#### INFORMATION SHOWN ####
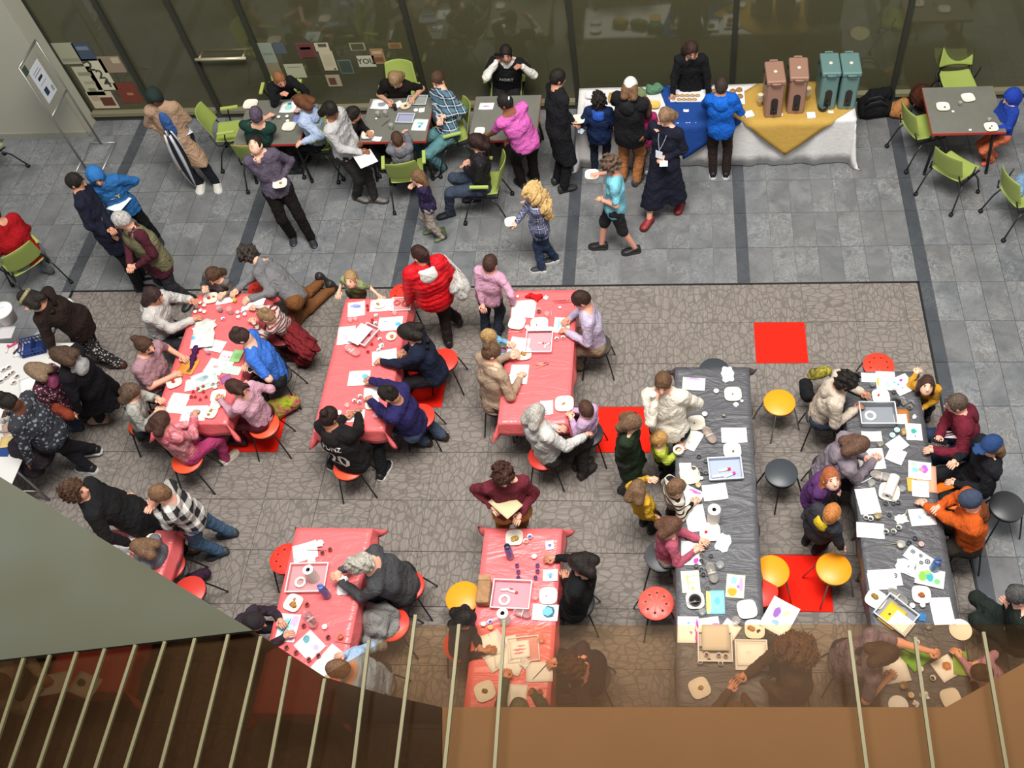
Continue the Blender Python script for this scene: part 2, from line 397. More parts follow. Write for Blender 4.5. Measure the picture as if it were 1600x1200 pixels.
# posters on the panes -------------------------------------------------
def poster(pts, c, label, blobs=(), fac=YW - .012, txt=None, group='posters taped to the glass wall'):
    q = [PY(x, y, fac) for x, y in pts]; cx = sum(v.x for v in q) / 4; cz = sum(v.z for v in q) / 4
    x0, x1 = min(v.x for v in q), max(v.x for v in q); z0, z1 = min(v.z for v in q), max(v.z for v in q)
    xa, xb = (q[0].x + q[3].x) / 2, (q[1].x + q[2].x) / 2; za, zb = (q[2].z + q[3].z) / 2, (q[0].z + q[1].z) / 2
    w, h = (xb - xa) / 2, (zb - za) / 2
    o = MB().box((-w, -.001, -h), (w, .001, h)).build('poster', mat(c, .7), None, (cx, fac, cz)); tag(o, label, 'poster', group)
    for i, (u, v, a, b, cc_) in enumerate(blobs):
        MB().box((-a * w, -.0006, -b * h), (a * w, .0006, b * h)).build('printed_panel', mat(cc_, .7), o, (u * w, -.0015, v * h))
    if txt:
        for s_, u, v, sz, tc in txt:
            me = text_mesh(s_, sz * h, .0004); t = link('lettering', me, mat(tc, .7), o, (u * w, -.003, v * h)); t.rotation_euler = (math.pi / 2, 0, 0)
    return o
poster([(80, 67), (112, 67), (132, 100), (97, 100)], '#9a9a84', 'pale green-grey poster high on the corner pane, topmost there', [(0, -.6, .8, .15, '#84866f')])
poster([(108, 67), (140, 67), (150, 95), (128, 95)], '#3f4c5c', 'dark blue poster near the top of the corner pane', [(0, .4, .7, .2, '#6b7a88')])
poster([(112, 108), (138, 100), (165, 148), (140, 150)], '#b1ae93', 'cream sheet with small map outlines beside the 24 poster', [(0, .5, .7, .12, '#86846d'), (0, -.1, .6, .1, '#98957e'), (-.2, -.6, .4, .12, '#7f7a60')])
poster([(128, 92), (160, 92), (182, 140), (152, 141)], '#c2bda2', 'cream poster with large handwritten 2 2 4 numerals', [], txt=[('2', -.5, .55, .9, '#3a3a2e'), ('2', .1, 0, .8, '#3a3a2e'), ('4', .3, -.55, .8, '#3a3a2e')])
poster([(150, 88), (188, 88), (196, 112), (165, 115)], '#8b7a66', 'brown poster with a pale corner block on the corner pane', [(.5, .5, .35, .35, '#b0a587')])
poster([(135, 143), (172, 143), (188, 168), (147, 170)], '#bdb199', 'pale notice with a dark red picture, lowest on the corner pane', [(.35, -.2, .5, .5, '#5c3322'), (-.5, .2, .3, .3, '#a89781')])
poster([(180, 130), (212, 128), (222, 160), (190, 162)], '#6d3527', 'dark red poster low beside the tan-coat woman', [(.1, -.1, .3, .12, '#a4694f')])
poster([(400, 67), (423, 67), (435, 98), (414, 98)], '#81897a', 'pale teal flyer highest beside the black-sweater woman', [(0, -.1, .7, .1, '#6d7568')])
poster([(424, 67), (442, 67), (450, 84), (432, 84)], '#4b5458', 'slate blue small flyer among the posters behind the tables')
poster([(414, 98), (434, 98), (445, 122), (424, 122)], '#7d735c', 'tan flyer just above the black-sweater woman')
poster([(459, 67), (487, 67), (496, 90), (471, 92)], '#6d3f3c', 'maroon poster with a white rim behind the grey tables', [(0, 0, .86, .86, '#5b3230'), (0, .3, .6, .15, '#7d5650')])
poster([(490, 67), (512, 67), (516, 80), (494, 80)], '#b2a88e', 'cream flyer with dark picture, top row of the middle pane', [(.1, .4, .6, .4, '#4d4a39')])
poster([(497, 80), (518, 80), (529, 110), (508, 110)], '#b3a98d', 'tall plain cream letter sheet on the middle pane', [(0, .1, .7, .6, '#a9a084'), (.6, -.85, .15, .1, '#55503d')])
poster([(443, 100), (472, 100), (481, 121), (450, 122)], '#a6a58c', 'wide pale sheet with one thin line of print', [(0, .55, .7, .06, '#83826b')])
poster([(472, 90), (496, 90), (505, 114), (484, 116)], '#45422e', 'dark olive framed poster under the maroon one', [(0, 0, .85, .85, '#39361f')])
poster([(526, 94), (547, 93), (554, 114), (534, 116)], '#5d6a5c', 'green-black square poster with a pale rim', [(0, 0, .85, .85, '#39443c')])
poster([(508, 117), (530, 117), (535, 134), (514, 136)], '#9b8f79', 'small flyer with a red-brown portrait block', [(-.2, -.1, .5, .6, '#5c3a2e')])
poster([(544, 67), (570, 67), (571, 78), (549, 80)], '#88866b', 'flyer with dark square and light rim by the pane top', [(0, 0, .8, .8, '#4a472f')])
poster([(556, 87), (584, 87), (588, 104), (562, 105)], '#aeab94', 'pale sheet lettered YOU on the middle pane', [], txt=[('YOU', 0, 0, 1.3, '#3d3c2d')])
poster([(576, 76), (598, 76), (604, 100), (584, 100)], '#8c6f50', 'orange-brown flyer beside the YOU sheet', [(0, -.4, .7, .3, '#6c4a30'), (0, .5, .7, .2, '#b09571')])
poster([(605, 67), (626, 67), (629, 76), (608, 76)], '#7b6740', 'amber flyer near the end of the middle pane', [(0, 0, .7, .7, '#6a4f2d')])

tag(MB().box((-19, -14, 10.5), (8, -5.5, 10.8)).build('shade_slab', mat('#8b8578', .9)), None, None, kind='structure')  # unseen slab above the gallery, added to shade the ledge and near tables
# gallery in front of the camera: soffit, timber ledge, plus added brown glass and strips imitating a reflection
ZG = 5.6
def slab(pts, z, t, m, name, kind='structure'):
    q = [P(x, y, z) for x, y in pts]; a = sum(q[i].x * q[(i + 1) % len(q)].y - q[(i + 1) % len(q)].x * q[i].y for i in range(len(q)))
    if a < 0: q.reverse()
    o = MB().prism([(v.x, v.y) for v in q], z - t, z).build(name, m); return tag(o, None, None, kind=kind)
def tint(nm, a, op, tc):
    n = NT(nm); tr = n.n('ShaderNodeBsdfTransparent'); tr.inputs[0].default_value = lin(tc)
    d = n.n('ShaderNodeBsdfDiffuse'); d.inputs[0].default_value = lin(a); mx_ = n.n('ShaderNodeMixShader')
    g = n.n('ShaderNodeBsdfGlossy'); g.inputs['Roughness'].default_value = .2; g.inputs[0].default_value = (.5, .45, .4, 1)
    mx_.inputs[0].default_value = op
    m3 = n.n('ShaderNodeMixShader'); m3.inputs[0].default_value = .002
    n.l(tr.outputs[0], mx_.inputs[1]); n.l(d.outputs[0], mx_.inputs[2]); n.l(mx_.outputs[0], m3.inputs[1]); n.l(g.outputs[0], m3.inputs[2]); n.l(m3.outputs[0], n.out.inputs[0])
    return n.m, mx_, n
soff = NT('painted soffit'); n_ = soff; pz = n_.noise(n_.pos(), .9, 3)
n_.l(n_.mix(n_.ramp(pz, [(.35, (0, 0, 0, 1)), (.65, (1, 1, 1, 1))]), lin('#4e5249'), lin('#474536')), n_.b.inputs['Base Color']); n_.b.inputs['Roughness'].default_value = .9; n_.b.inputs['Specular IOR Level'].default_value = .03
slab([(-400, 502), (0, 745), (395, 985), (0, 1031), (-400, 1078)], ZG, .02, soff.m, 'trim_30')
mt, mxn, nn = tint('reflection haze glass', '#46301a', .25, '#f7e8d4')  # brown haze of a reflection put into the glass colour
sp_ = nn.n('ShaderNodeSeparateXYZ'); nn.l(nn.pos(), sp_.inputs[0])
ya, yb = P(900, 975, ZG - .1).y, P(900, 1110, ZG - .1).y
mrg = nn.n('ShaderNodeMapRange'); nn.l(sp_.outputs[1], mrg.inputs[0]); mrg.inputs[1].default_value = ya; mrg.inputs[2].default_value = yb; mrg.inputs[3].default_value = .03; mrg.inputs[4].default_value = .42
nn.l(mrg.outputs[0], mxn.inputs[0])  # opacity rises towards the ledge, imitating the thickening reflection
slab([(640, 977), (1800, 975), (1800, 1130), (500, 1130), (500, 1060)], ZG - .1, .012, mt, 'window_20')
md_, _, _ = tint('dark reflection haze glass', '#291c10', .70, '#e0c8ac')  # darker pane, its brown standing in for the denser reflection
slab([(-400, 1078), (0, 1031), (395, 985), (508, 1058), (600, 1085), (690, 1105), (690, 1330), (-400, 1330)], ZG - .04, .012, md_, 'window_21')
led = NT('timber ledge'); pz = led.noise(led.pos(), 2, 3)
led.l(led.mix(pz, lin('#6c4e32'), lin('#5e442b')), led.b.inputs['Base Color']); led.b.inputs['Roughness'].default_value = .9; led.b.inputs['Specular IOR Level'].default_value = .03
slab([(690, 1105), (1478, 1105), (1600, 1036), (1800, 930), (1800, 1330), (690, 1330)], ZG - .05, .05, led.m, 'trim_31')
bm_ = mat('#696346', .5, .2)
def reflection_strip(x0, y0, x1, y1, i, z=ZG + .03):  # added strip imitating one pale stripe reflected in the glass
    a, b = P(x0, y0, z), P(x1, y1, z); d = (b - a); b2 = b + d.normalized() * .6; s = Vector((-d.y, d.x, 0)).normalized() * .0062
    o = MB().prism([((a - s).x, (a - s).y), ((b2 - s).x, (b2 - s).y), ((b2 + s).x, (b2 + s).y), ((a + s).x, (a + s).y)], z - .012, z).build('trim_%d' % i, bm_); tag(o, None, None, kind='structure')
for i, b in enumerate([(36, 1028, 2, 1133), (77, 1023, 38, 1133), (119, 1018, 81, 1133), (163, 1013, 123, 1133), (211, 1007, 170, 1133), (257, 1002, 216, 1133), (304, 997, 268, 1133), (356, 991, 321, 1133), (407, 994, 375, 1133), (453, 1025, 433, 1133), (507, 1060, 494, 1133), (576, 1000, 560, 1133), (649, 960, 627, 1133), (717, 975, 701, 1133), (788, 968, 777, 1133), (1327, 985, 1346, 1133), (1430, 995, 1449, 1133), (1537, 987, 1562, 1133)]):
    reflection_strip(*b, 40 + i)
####
WRITTEN TASK: In the lines above, find each one with "picture" and list it.

ANSWER FOR THIS EXERCISE:
Continue the Blender Python script for this scene: part 2, from line 397. More parts follow. Write for Blender 4.5. Measure the picture as if it were 1600x1200 pixels.
poster([(135, 143), (172, 143), (188, 168), (147, 170)], '#bdb199', 'pale notice with a dark red picture, lowest on the corner pane', [(.35, -.2, .5, .5, '#5c3322'), (-.5, .2, .3, .3, '#a89781')])
poster([(490, 67), (512, 67), (516, 80), (494, 80)], '#b2a88e', 'cream flyer with dark picture, top row of the middle pane', [(.1, .4, .6, .4, '#4d4a39')])